**PROBLEM TO SOLVE**
Filter the listing and keep only the lines with the word "Python".

** START OF DATA FOR PROCESSING **

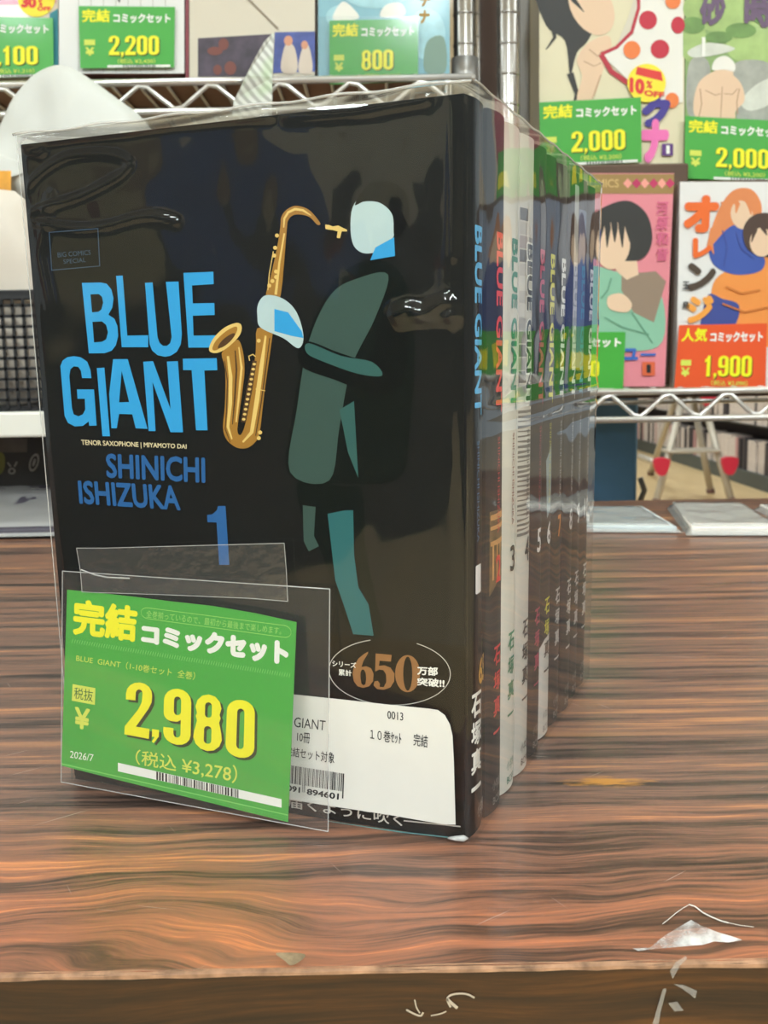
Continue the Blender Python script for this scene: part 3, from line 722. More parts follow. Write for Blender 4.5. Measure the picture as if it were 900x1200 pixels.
# shop label stuck on the wrap
LO = .00115
lab_poly = [(318, 808.6), (347, 812), (400, 817.5), (460, 824), (505, 828.5), (515, 830), (523, 836), (529, 847), (532, 860), (533.5, 890), (535.5, 964), (520, 963.5), (460, 953), (387, 942), (318, 931)]
label = obj('store_label', fill([lab_poly], cov(LO)), M('label_paper', 'e6e5dd', .55, var=.02, vscale=80), wrap)
def lab(name, vf): return obj(name, vf, M('label_ink', '1a1a1c', .6), label)
LO2 = LO + .00006
q = text('GIANT', quad(K_([(112, 75), (262, 92), (258, 140), (110, 122)]), cov(LO2)))
add(q, text('10冊', quad(K_([(126, 145), (187, 152), (185, 202), (124, 192)]), cov(LO2)), .006))
add(q, text('完結セット対象', quad(K_([(72, 214), (304, 244), (302, 298), (70, 258)]), cov(LO2)), .006))
add(q, text('0013', quad(K_([(556, 44), (632, 54), (632, 92), (556, 82)]), cov(LO2)), .006))
add(q, text('１０巻ｾｯﾄ', quad(K_([(474, 130), (624, 148), (622, 206), (474, 180)]), cov(LO2)), .006))
add(q, text('完結', quad(K_([(682, 152), (750, 162), (748, 222), (680, 210)]), cov(LO2)), .006))
lab('label_lettering', q)
q = new(); r = random.Random(11); x = 78.0
def bar(x0, x1, y0, y1):
    s = lambda x: (x-98)*.155
    return fill([K_([(x0, y0+s(x0)), (x1, y0+s(x1)), (x1-4, y1+s(x1)), (x0-4, y1+s(x0))])], cov(LO2))
while x < 350:
    w = r.choice((2.2, 2.2, 4, 6)); lng = x > 340 or abs(x-158) < 8
    add(q, bar(x, min(x+w, 351), 306, 425 if lng else 392)); x += w + r.choice((2.2, 3, 4.5))
add(q, text('091', quad(K_([(78, 398), (140, 410), (138, 438), (76, 426)]), cov(LO2)), .03))
add(q, text('894601', quad(K_([(172, 416), (325, 440), (323, 470), (170, 444)]), cov(LO2)), .03))
lab('label_barcode', q)

# ------------------------------------------------------------------ price card in a clear sleeve taped to the wrap
e0, e1 = cov(.0024)(74, 669), cov(.0024)(387, 690); ax = (e1 - e0).normalized()
best = None
for i in range(10, 400):
    n_ = Matrix.Rotation(math.radians(i*.1), 3, ax) @ n_cov
    for sgn in (1, -1):
        n2 = Matrix.Rotation(math.radians(i*.1*sgn), 3, ax) @ n_cov
        zb = min(on(72.5, 916, e0, n2).z, on(385, 974, e0, n2).z)
        fw = (on(385, 974, e0, n2) - p_cov).dot(n_cov)
        if fw > .003 and zb > Z0 + .0015 and (best is None or fw < best[0]): best = (fw, n2, zb)
n_slv = best[1]
print('sleeve', best)
def slv(off): return lambda u, v: on(u, v, e0, n_slv) + n_slv*off
pc = thing('price_card', 'large green price card reading 2,980 in a clear sleeve taped to the comics', 'price card', slv(0)(230, 940))
SQ = [(74, 669), (387, 690), (385, 974), (72.5, 916)]
def plate(qd, o0, o1, f=slv):
    return box8([f(o0)(*p) for p in (qd[3], qd[2], qd[1], qd[0])] + [f(o1)(*p) for p in (qd[3], qd[2], qd[1], qd[0])])
slm = film_mat('sleeve_clear', 1.5, .06, .02, 1.0)
obj('clear_sleeve', plate(SQ, .0004, .00055), slm, pc)
ed = new()
for a, c in zip(SQ, SQ[1:] + SQ[:1]): add(ed, tube([slv(.0003)(*a), slv(.0003)(*c)], .00014, 6))
obj('sleeve_edge', ed, film_mat('sleeve_rim', 1.5, .15, .45, 1.5), pc)
CQ = [(79.5, 691), (348, 729), (338, 963), (73, 897)]
N_ = 24
cv, cf = new()
top = [(79.5, 691), (120, 695), (160, 699.5), (200, 704.5), (250, 710), (300, 718.5), (348, 729)]
def topc(a):
    g = a*(len(top)-1); i = min(int(g), len(top)-2); f_ = g-i
    return (top[i][0]*(1-f_)+top[i+1][0]*f_, top[i][1]*(1-f_)+top[i+1][1]*f_)
card_poly = [topc(i/N_) for i in range(N_+1)] + [(338, 963), (205, 930), (73, 897)]
cvf = fill([card_poly], slv(.0003)); nb = len(cvf[0]); cvf[0].extend([v - n_slv*.0002 for v in cvf[0]])
cvf[1].extend([tuple(i+nb for i in f[::-1]) for f in cvf[1]])
cvf[1].extend([(i, (i+1) % nb, (i+1) % nb + nb, i+nb) for i in range(nb)])
card = obj('card', cvf, M('green_card'), pc)
A3 = lambda pts: Z(60, 680, 3, pts); B3 = lambda pts: Z(60, 780, 3, pts)
o1 = .00060
def pr(name, vf, mat): return obj(name, vf, mat, card)
o1 = .00034
q = text('完結', quad(A3([(80, 62), (307, 90), (303, 218), (78, 190)]), slv(o1)), .045)
pr('heading_lettering', q, YEL)
pr('title_lettering', text('コミックセット', quad(A3([(320, 150), (838, 212), (836, 302), (318, 222)]), slv(o1)), .075), WHT)
def pill(a0, a1):
    return [tuple(quad(A3([(318, 92), (846, 160), (846, 204), (318, 132)]))(x, y).to_2d()) for x, y in rr(a0*.04, a0, 1-a0*.04, 1-a0, .045, .5-a0, 6)]
q = fill([pill(0, 0), pill(.05, 0)], slv(o1))
add(q, text('全巻揃っているので、最初から最後まで楽しめます。', quad(A3([(338, 104), (812, 164), (810, 190), (336, 130)]), slv(o1))))
pr('slogan_lettering', q, M('light_green_ink', '9ad46a', .5))
q = new()
for i in range(90):
    g = quad(A3([(74, 205), (845, 326), (845, 342), (74, 219)])); a = i/90
    add(q, fill([[tuple(g(a+.006, 0).to_2d()), tuple(g(a+.009, 0).to_2d()), tuple(g(a+.003, 1).to_2d()), tuple(g(a, 1).to_2d())]], slv(o1)))
pr('hatched_line', q, M('pale_green_ink', '7ccb66', .5))
q = text('BLUE  GIANT（1-10巻セット  全巻）', quad(A3([(92, 259), (510, 322), (506, 350), (90, 284)]), slv(o1)))
add(q, fill([B3([(78, 64), (158, 78), (156, 137), (75, 122)])], slv(o1)))
add(q, text('¥', quad(B3([(86, 143), (140, 152), (135, 226), (84, 218)]), slv(o1)), .03))
add(q, text('（税込 ¥3,278）', quad(B3([(300, 292), (658, 350), (654, 416), (298, 346)]), slv(o1)), .008))
pr('small_lettering', q, PALEY)
pr('tax_lettering', text('税抜', quad(B3([(84, 74), (150, 85), (149, 127), (83, 114)]), slv(o1+.00004))), DKG)
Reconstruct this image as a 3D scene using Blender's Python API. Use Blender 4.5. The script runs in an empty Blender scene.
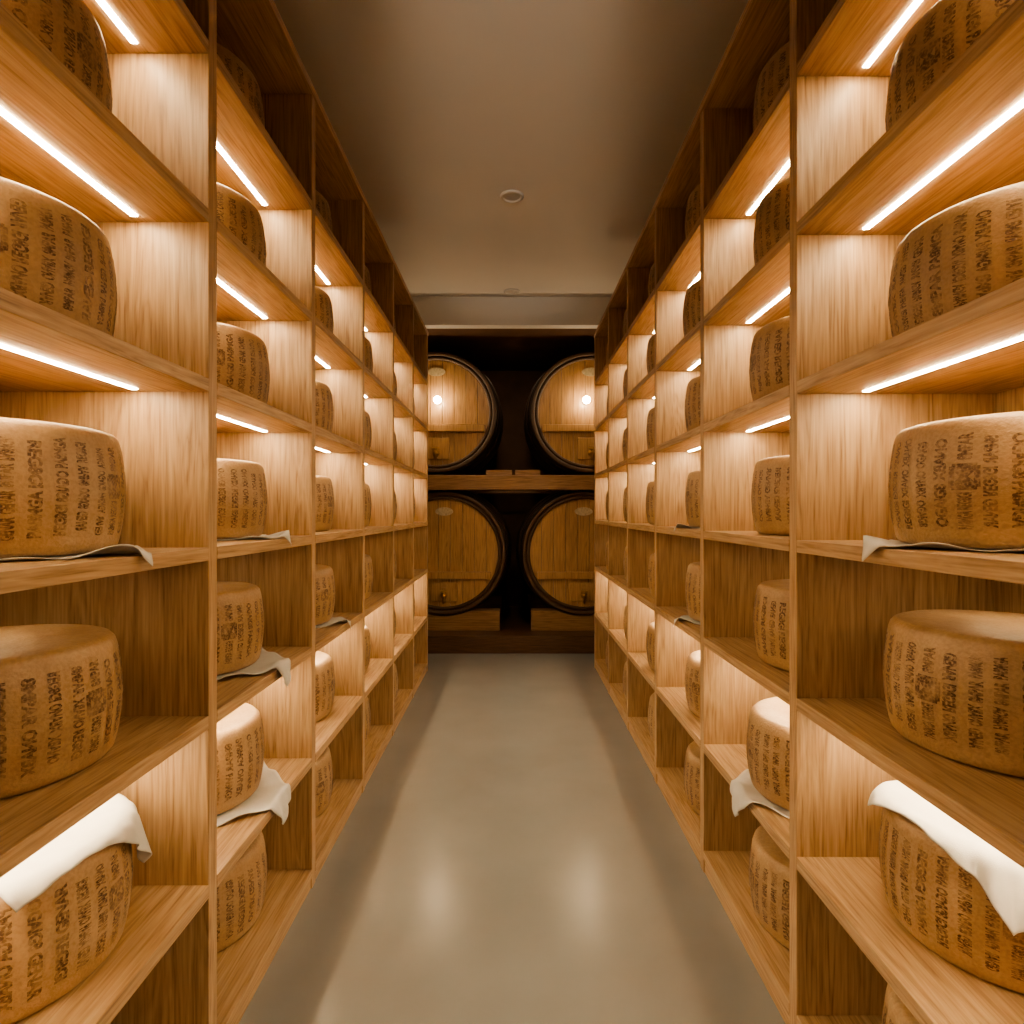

** END OF DATA FOR PROCESSING **

**WRITTEN RESPONSE**
Continue the Blender Python script for this scene: part 3, from line 722. More parts follow. Write for Blender 4.5. Measure the picture as if it were 900x1200 pixels.
Reconstruct this image as a 3D scene using Blender's Python API. Use Blender 4.5. The script runs in an empty Blender scene.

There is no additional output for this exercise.